I am tired.  Today, my brain just hurts as I type this.  Why?  I'm not really sure, but it probably has something to do with not sleeping a full 8 hours in who knows how long.  But I'm not going to complain; my 3 boy are worth every sleepless night.


These little guys have kept me on my toes lately.  I love these different stages, but the challenge of discipline for a 3.5 year old & a 2 year old is DAUNTING to say the least.   There have been those days recently when my hubs & I look at each other at the end of the day and without a word understand the expression on the other's face: EXHAUSTED.


**Do not worry, he did NOT fall. although I know this looks precarious**

We are able to get out for an adventure every now & again.  It is our favorite thing to do as a family.  Since my hubs & I rarely go on dates alone anymore, I like to call these 'family dates' where we go & do & eat out.  The car is a magical zone for us where the boys are almost always quiet & content.  I know that's not always the case, but for the majority of the time, especially when we are tired, going on a drive is a gift.

Ft. Clinch, Fernandina Beach, FL

I think that being tried makes all of life harder.  I know for my boys, my number 1 go-to for how to fix toddler tantrums is sleep.  early bedtimes.  in James' case, naptime is a battle I'm willing to fight for our sanity's sake.  I know they struggle to have any emotional capacity at all when they are tired or hungry. They are 'normally' very sweet boys.  wild & crazy.  but absolutely the apple of my eye!  If you see or hear them when they are tired or hungry, you would never.guess. how sweet their temperaments truly are.

telling each other secrets.  Hayden hasn't quite understood how this works.
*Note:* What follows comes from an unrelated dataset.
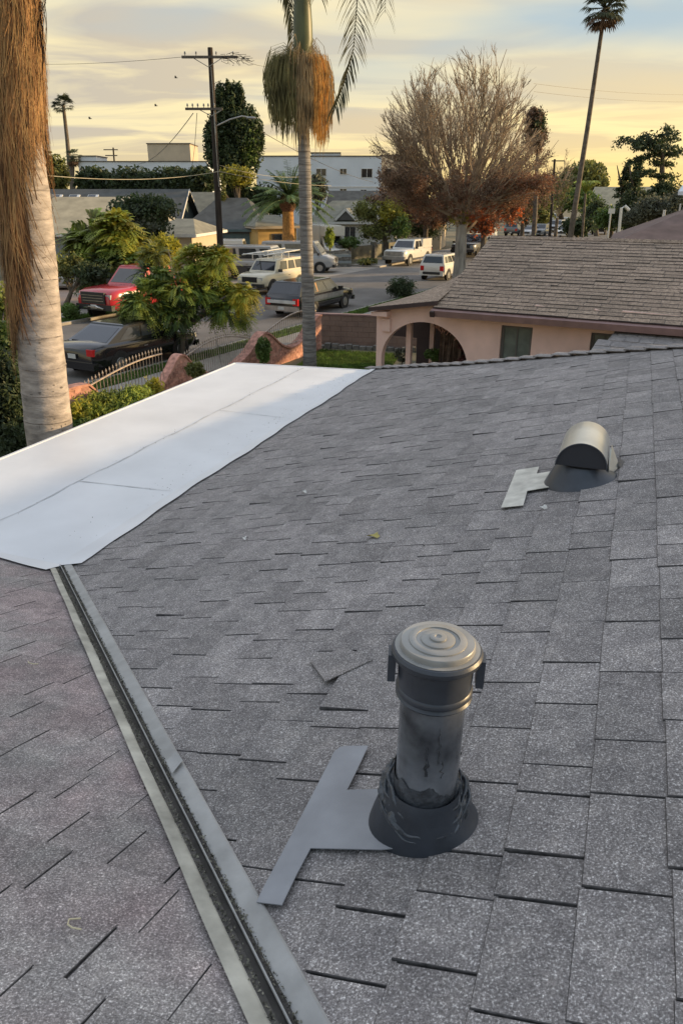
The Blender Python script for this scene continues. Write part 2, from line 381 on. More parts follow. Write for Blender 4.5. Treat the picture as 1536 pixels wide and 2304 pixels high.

For myself, running around tired makes my life fodder for the smallest spark to set it on fire.  Suddenly, everything is a BIG DEAL and all my reactions are extreme.  It is such an exercise in patience & the Lord's refining fire for me to go through my day bone-tired and still be kind & encouraging & willing to enter into their play.  It's easy to skip story time or rush through lunch so I can have a break.  It's hard to feel the burn in your eyes & not give into anger - but remain quick to listen & slow to speak.

"My dear brothers and sisters, take note of this: Everyone should be quick to listen, slow to speak and slow to become angry."  James 1:19

favorite part: secret passage!

One thing that I absolutely.love. that I have learned from Ann Voskamp is that, "Life is not an emergency."  I laugh at myself for living my life like it WAS an emergency when James was a baby.  Every immediate need could be considered 'crisis' and I think how much I've been challenged there.  I know now, after having more kids, that needs can only be met one.at.a.time.  Life is not an emergency. Meet each need, with a cheerful heart, without expectation of perfection.

watching the ships come in

Isn't it beautiful how in our weakness, His strength can shine through better?  Maybe in my own tired state, I am able to lean on Jesus more.  Maybe it is blessing disguised as curse.  Thank you Lord for absolutely wearing.me.out.  Fill me up with more of you?!